With Ekeler’s time as a restricted free agent coming soon, the question becomes, “What’s next?” and the answer could be as simple as “We don’t know” but that depends on a number of factors. Like who LA’s quarterback will be. And if the game has changed enough for historical facts to be tossed out the window. Historically speaking, seasons like this have not been repeatable.

Kamara has seen his seasons get progressively less valuable over the last two years; he’s caught 81 passes in all three campaigns, but his yards on those has dropped considerably.

Gurley went from 64/788 to 59/580 to 31/207.

Foster’s 2011 season was followed up by 40/217 as a receiver and then an injury derailed him in 2013. Charlie Garner went from 91/941 in Oakland’s 2002 Super Bowl run and fell to 48/386 the next season, though he was 31 at the time. David Johnson had 80/879 in 2016 then missed virtually all of 2017 and hasn’t been the same.
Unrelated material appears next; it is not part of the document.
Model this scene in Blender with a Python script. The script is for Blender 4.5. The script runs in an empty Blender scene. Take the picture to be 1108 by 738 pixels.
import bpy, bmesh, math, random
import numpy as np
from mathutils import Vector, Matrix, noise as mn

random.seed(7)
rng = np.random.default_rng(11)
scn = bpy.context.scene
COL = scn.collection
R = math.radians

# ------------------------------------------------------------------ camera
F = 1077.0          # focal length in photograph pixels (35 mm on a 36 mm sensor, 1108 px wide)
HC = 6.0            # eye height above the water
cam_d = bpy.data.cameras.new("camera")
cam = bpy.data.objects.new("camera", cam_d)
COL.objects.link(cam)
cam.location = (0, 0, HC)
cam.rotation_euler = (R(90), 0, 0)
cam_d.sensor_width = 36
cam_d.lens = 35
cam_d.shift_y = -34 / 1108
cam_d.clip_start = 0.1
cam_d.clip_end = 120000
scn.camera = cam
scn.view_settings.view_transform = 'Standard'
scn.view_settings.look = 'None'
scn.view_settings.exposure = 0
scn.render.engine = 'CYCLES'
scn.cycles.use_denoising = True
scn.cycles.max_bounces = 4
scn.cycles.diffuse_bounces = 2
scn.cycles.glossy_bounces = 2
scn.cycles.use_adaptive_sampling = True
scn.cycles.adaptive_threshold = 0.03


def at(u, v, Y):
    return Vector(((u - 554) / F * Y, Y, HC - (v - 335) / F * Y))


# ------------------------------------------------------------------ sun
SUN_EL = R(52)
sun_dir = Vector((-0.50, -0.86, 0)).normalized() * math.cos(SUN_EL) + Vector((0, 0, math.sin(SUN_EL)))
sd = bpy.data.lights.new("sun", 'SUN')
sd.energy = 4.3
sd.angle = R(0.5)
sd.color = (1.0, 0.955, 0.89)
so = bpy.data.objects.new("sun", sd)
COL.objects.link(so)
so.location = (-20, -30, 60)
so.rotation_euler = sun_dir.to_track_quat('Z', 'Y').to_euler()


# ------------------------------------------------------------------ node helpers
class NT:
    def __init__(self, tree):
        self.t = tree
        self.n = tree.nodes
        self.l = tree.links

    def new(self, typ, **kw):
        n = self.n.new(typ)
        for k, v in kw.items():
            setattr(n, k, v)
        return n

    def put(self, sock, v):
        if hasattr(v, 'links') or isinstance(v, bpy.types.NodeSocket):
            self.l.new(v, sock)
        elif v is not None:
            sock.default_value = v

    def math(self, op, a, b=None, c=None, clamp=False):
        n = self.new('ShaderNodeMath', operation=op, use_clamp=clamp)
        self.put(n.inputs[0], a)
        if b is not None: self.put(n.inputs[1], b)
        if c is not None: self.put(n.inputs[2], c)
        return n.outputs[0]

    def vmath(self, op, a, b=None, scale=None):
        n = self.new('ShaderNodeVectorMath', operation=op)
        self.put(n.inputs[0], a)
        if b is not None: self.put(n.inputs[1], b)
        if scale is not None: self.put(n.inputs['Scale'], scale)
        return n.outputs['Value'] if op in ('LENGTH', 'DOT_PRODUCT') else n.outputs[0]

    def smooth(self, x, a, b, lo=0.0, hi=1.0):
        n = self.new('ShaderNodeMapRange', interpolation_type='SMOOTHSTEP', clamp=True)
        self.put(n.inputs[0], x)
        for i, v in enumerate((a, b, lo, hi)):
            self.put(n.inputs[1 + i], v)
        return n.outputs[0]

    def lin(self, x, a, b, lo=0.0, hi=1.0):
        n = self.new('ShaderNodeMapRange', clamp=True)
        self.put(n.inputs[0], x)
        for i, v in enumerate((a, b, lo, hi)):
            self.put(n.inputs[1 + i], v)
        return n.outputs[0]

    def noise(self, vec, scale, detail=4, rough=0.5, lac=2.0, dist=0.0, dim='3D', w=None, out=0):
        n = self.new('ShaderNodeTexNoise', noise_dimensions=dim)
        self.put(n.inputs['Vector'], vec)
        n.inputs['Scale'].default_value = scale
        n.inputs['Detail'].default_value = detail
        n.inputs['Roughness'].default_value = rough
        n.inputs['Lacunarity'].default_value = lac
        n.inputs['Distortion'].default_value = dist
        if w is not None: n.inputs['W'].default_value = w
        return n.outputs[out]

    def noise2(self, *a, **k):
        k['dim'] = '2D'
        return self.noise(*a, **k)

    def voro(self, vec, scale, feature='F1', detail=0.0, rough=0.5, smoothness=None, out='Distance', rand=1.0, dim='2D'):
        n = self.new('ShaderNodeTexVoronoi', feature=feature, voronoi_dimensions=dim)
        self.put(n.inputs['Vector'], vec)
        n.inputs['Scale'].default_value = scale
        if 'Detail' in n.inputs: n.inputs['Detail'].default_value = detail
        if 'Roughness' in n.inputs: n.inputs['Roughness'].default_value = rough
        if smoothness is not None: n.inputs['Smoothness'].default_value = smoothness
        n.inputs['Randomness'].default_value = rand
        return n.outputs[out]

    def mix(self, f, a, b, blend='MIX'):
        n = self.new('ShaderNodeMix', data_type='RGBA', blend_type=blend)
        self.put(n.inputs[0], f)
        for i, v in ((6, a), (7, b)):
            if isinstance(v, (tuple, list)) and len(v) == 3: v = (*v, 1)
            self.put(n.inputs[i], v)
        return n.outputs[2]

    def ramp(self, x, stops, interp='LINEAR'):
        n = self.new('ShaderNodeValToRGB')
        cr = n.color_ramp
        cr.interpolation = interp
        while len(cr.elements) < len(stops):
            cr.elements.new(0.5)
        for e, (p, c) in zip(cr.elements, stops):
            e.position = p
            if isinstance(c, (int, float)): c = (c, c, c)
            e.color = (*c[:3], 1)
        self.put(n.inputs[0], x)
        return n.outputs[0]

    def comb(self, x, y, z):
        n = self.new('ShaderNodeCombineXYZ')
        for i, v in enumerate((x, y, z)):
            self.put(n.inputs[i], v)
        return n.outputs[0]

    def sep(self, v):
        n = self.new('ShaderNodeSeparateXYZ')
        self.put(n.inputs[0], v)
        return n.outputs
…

Le’Veon Bell went from 83/854 to 24/136 in an injury-shortened season, to 75/616 and 85/655 when he returned. He didn’t lose that ability, but he did gain 200 fewer yards on basically the same number of catches. Tarik Cohen went from 71/725 to 79/456, utterly destroying his value per reception; Cohen was ranked 46th in DYAR and 44th in DVOA as a receiver last season.

McCaffrey hasn’t slipped, but he has touched the ball 729 times in the last two seasons, and that does always give me pause based on the history of getting 400 touches in a year.

But Ekeler’s season as a receiver in 2019 was exceptional in more ways than many may first expect, even if they knew he was pretty valuable in that role. The Chargers — and any team considering signing Ekeler to a “long-term” deal (in quotes because he’s still technically a running back, which hurts his overall value) — must now decide how repeatable those numbers were, what his ceiling is taking handoffs from the QB, and what that’s worth.